Are these calls for protectionism by Democrats justified? Is a massive trade gap as horrible as some politicians would like to make us believe? And more importantly, is this trade deficit bad for American consumers and citizens?

The trade deficit is one of the most talked about but least understood aspects of an economy. A rise in the trade deficit or a rise in imports is often portrayed to be a direct cause of unemployment, decreased economic growth and hurt domestic production. Because the benefits of a trade deficit are not evenly distributed, there will always be someone who suffers and others who benefit. Overall, the conventional wisdom that increased trade deficits cause the economy to deteriorate is false.

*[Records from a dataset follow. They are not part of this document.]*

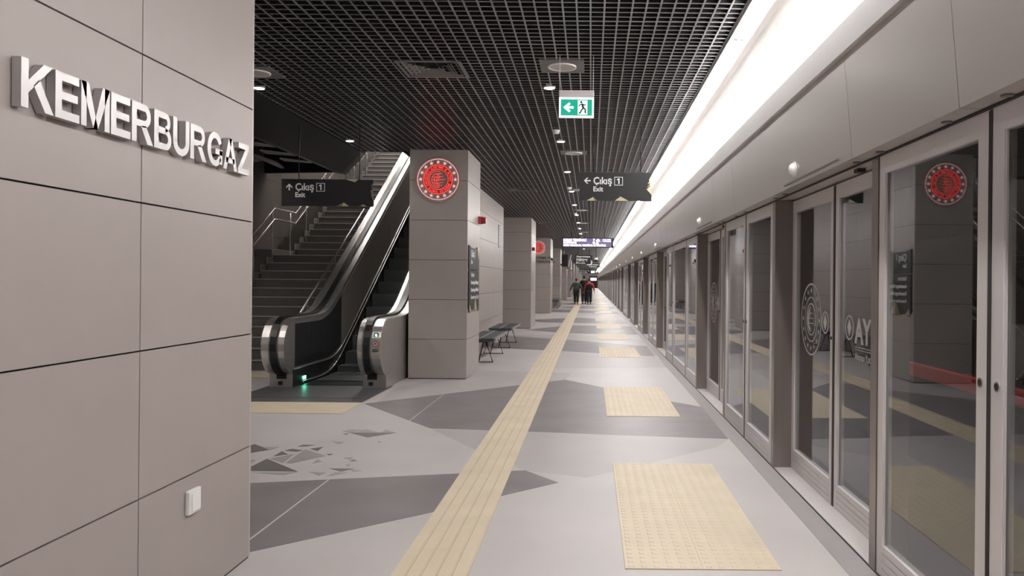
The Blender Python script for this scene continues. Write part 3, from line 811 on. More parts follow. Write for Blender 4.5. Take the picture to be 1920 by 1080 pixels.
def balustrade(x0, x1, xb, inner, label):
    s = 1 if inner > 0 else -1
    xi = x1 if s > 0 else x0            # inner face
    b = MB()
    # body: strips between the upper outline and the lower outline
    ys = [CY-RR+RR*(1-math.cos(PI/2*k/8)) for k in range(9)]
    y = 11.1
    while y < TOPY: ys.append(y); y += .15
    def lo(y):
        if y < CY: return CZ - math.sqrt(max(0, RR*RR-(y-CY)**2))
        if y < 12.8: return .0 if y > 11.0 else .19
        return max(0, SL*(y-12.8) - .25)
    def hi(y): return CZ + math.sqrt(max(0, RR*RR-(y-CY)**2)) if y < CY else top_z(y)
    for sy in range(len(ys)-1):
        a, c = ys[sy], ys[sy+1]
        p = [(x0, a, lo(a)), (x1, a, lo(a)), (x1, a, hi(a)), (x0, a, hi(a)), (x0, c, lo(c)), (x1, c, lo(c)), (x1, c, hi(c)), (x0, c, hi(c))]
        f = [(3, 2, 6, 7), (0, 4, 5, 1), (0, 3, 7, 4), (1, 5, 6, 2)]
        b.poly(p, f)
    body = b.build('balustrade', M['steel'], es)
    b = MB(); b.box(x0-.006, x1+.006, 10.88, 11.4, 0, .20); b.build('newel_base', M['steel'], body)
    b = MB(); b.box(xb-.065, xb+.065, 10.865, 10.885, .125, .20); b.box(xb-.02-.03, xb-.02+.03, 10.872, 10.881, .04, .09); b.build('handrail_inlet', M['black'], body)
    b = MB(); sweep(b, PTH, x0-.004, xb-.065, -.01, .012); sweep(b, PTH, xb+.065, x1+.004, -.01, .012); b.build('deck_trim', M['polish'], body)
    b = MB(); sweep(b, PTH, xb-.042, xb+.042, .0, .035); b.build('handrail_belt', M['belt'], es)
    # inner cladding panels and skirt
    cuts = [10.97, 11.62, 11.98, 13.0, 14.6, 16.2, 17.8, 19.4, 21.0, TOPY]
    for j in range(len(cuts)-1):
        b = MB(); q = cuts[j]+.004; e = cuts[j+1]-.004; n = 6 if j > 1 else 3
        pts = []; 
        for i in range(n+1):
            y = q+(e-q)*i/n; pts.append((y, ramp(y, 12.75, .27)+.01))
        for i in range(n, -1, -1):
            y = q+(e-q)*i/n; pts.append((y+(.0 if j < 2 else -.0), top_z(y)-.075))
        if s > 0: b.prism(pts, 'x', xi, xi+.006)
        else: b.prism(pts, 'x', xi-.006, xi)
        b.build('inner_panel', M['dark_steel'] if j < 3 else M['sheen_steel'], body)  # one cladding in two tones: dark and light reflections painted in
    b = MB(); yy = [10.9+.15*k for k in range(int((TOPY-10.9)/.15))]
    for a in yy:
        c = a+.15
        p = [(xi, a, 0 if a < 12.5 else SL*(a-12.75)), (xi, c, 0 if c < 12.5 else SL*(c-12.75)), (xi, c, ramp(c, 12.75, .25)), (xi, a, ramp(a, 12.75, .25))]
        q = [(xi+s*.014, v[1], v[2]) for v in p]
        b.poly(p+q, [(0,1,2,3), (7,6,5,4), (0,4,5,1), (2,6,7,3), (0,3,7,4), (1,5,6,2)])
    b.build('skirt', M['dark_steel'], body)
    b = MB(); pts = [(10.9+.2*k) for k in range(int((TOPY-10.9)/.2))]
    b.tube([(xi+s*.018, y, ramp(y, 12.75, .255)) for y in pts], .010, 6); 
    pts2 = [11.2+.2*k for k in range(int((TOPY-11.2)/.2))]
    b.tube([(xi+s*.03, y, ramp(y, 12.62, .045)+ (.0 if y < 12 else min(.06, .06*(y-12)))) for y in pts2], .013, 6)
    b.build('deflector', M['polish'], body)
    return body
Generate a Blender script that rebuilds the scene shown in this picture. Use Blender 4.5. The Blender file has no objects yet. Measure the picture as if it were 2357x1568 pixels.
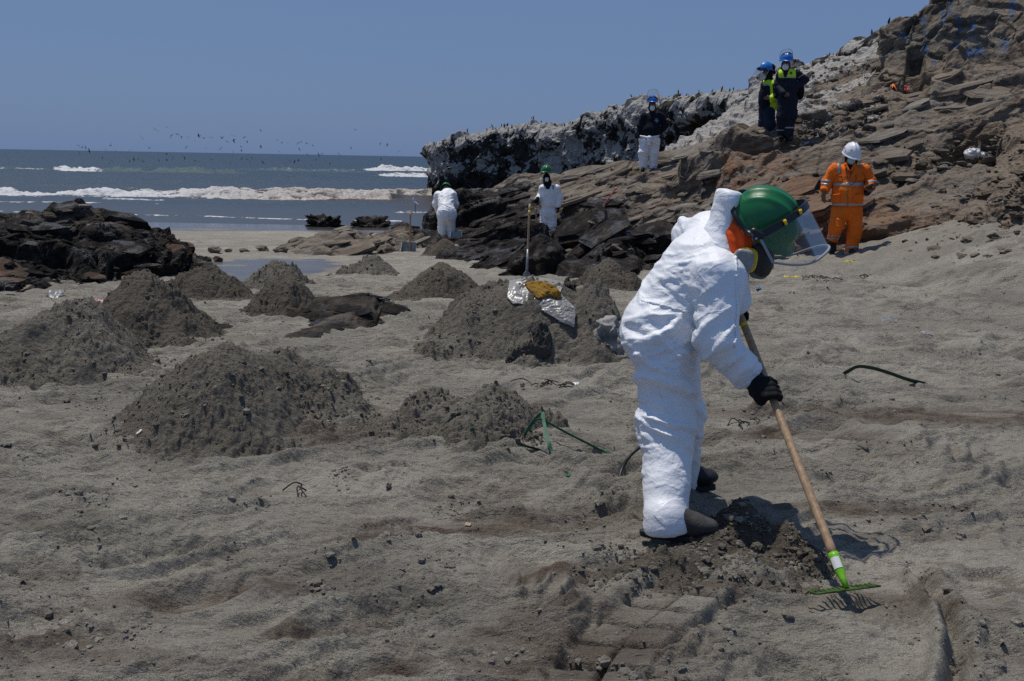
import bpy, math, random
import numpy as np
from concurrent.futures import ThreadPoolExecutor
from mathutils import Matrix, Vector

# ------------------------------------------------------------------ camera, sky, sun, exposure
S = bpy.context.scene
COL = S.collection
CAM_Z = 1.5
W0, H0, FPX = 2357.0, 1568.2, 2291.8          # picture plane used to convert photo pixels to points in space
PITCH = math.atan(420.0 / FPX)
ROLL = math.radians(1.03)
_f = np.array((0, math.cos(PITCH), -math.sin(PITCH)))
_r0 = np.array((1.0, 0, 0)); _u0 = np.array((0, math.sin(PITCH), math.cos(PITCH)))
_r = _r0 * math.cos(ROLL) + _u0 * math.sin(ROLL)
_u = -_r0 * math.sin(ROLL) + _u0 * math.cos(ROLL)
cam_d = bpy.data.cameras.new('camera'); cam = bpy.data.objects.new('camera', cam_d); COL.objects.link(cam)
cam_d.sensor_width = 36.0; cam_d.lens = 36.0 * FPX / W0
cam_d.clip_start = 0.1; cam_d.clip_end = 30000
m = Matrix(((_r[0], _u[0], -_f[0], 0), (_r[1], _u[1], -_f[1], 0), (_r[2], _u[2], -_f[2], CAM_Z), (0, 0, 0, 1)))
cam.matrix_world = m
S.camera = cam

SUN_DIR = np.array((-0.25, 0.21, 1.0)); SUN_DIR /= np.linalg.norm(SUN_DIR)
wd = bpy.data.worlds.new('World'); S.world = wd; wd.use_nodes = True
nt = wd.node_tree; nt.nodes.clear()
sky = nt.nodes.new('ShaderNodeTexSky'); sky.sky_type = 'NISHITA'; sky.sun_disc = False
sky.sun_elevation = math.asin(SUN_DIR[2]); sky.sun_rotation = math.atan2(SUN_DIR[0], SUN_DIR[1])
sky.altitude = 0; sky.air_density = 1.0; sky.dust_density = 1.0; sky.ozone_density = 1.5
hs = nt.nodes.new('ShaderNodeMix'); hs.data_type = 'RGBA'; hs.inputs[0].default_value = 0.80
hs.inputs[7].default_value = (2.02, 3.48, 6.75, 1)      # even summer haze veils the clear sky
bg = nt.nodes.new('ShaderNodeBackground'); bg.inputs['Strength'].default_value = 0.060
wo = nt.nodes.new('ShaderNodeOutputWorld')
nt.links.new(sky.outputs[0], hs.inputs[6]); nt.links.new(hs.outputs[2], bg.inputs[0]); nt.links.new(bg.outputs[0], wo.inputs[0])
sl = bpy.data.lights.new('sun', 'SUN'); sl.energy = 3.3; sl.angle = math.radians(0.53); sl.color = (1.0, 0.945, 0.865)
sun = bpy.data.objects.new('sun', sl); COL.objects.link(sun)
sun.rotation_euler = Vector(SUN_DIR).to_track_quat('Z', 'Y').to_euler()
S.view_settings.view_transform = 'Standard'; S.view_settings.look = 'None'
S.view_settings.exposure = 0.0; S.view_settings.gamma = 1.0; S.view_settings.use_curve_mapping = False
S.render.engine = 'CYCLES'
S.cycles.use_denoising = False; S.cycles.sample_clamp_direct = 4.0; S.cycles.sample_clamp_indirect = 3.0
S.cycles.max_bounces = 6; S.cycles.diffuse_bounces = 2; S.cycles.glossy_bounces = 3
S.cycles.transparent_max_bounces = 8; S.cycles.caustics_reflective = False; S.cycles.caustics_refractive = False

rng = random.Random(7)
nrng = np.random.default_rng(11)

def at(px, py, Y):
    """photo pixel + distance -> point in the place"""
    d = _f * FPX + _r * (px - W0 / 2) - _u * (py - H0 / 2)
    t = Y / d[1]
    return np.array((d[0] * t, Y, CAM_Z + d[2] * t))

def sm(a, b, x):
    t = np.clip((x - a) / (b - a), 0, 1)
    return t * t * (3 - 2 * t)

# ------------------------------------------------------------------ noise
POOL = ThreadPoolExecutor(4)
def chunked(fn):
    def run(p, *a, **k):
        p = np.ascontiguousarray(p, np.float32)
        n = len(p)
        if n < 40000: return fn(p, *a, **k)
        cs = 32768
        parts = list(POOL.map(lambda s: fn(p[s:s + cs], *a, **k), range(0, n, cs)))
        if isinstance(parts[0], tuple): return tuple(np.concatenate(z) for z in zip(*parts))
        return np.concatenate(parts)
    return run

_G3 = np.array([(1,1,0),(-1,1,0),(1,-1,0),(-1,-1,0),(1,0,1),(-1,0,1),(1,0,-1),(-1,0,-1),(0,1,1),(0,-1,1),(0,1,-1),(0,-1,-1),(1,1,0),(-1,1,0),(0,-1,1),(0,-1,-1)], np.float32)
_ang = np.arange(16) * (2 * np.pi / 16)
_G2 = np.stack((np.cos(_ang), np.sin(_ang)), 1).astype(np.float32) * 1.35
def _h(a, b, c, seed):
    h = (a.astype(np.uint32) * np.uint32(374761393)) ^ (b.astype(np.uint32) * np.uint32(668265263)) ^ (c * np.uint32(2147483647) if isinstance(c, np.uint32) else c.astype(np.uint32) * np.uint32(3266489917)) ^ np.uint32((seed * 974711 + 77) & 0xffffffff)
    h = (h ^ (h >> np.uint32(15))) * np.uint32(2246822519)
    h = (h ^ (h >> np.uint32(13))) * np.uint32(3266489917)
    return h ^ (h >> np.uint32(16))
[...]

Conventional wisdom says that as more and more goods are imported and the trade deficit increases, less will be bought from domestic producers, and domestic producers will become unemployed.

This idea may make a good line in a campaign speech but actual events do not back it up.

According to research published by the Cato Institute, during periods when the trade deficit shrank, domestic unemployment jumped by 0.8 percent. Conversely, during periods when the trade gap widened, unemployment dropped 0.7 percent. The increased trade deficit did not create the rise in unemployment that people anticipated.

Conventional wisdom suggests that as the trade deficit increases, the economy should weaken. Actual events indicate that this is not true. Since 1980, when the deficit has declined, America has seen an average of 1.9 percent growth in real Gross Domestic Product. However, in the years America has seen the deficit moderately widen, growth has been 3 percent. Shockingly, during the periods when the deficit has widened at the fastest rate, GDP rose 4.4 percent. An increase in the trade deficit and an increase in domestic economic growth seem to be positively related.

The trade deficit obviously did not create jobs or single-handedly raise GDP. During periods of expansion and growth, demand by consumers and producers is greatly increased. This increased demand causes more things to be imported to satisfy their needs. As economies expand, more jobs need to be filled, reducing unemployment and increasing consumer demand even more.

Over half of the trade deficit is not final consumer goods. Over half of the deficit consists of capital goods or industrial supplies and materials. This includes petroleum, steel, raw materials and semiconductors. With lower cost inputs, domestic companies can produce products cheaper. This decrease in cost leads to increased employment and lower cost to the consumer.

A widening trade deficit does not cause an economy to grow, and it does not stop a growing economy from slowing down. An increasing trade gap is a sign of an economy in expansion.

If politicians want to preserve current make-up of the economy and decrease the trade deficit, they should not focus on protectionist tactics such as quotas, tariffs and subsidies. They should focus on stopping technology.

Technology has taken away more jobs than free trade ever will. The computer alone has destroyed many jobs that were common decades ago. The computer allows people to do their own taxes, type their own letters, keep track of financial records and process their own photographs. Why talk to a bank teller when you can go to an ATM? Why send a letter when an e-mail is faster and cheaper?

Stopping the spread of technology is ridiculous and so is trying to stop free trade. Economies change over time. America was once a great manufacturing country and in many regards it still is. But as America becomes technologically advanced, it becomes more cost effective to let other countries do the manufacturing so we can allocate resources more efficiently.

America’s record trade deficit is not an economic problem. It is the benign consequence of a persistent surplus of foreign capital flowing into the United States. That additional capital has helped to make U.S. workers more productive, raising living standards above what they would be without it and building the foundation for future growth.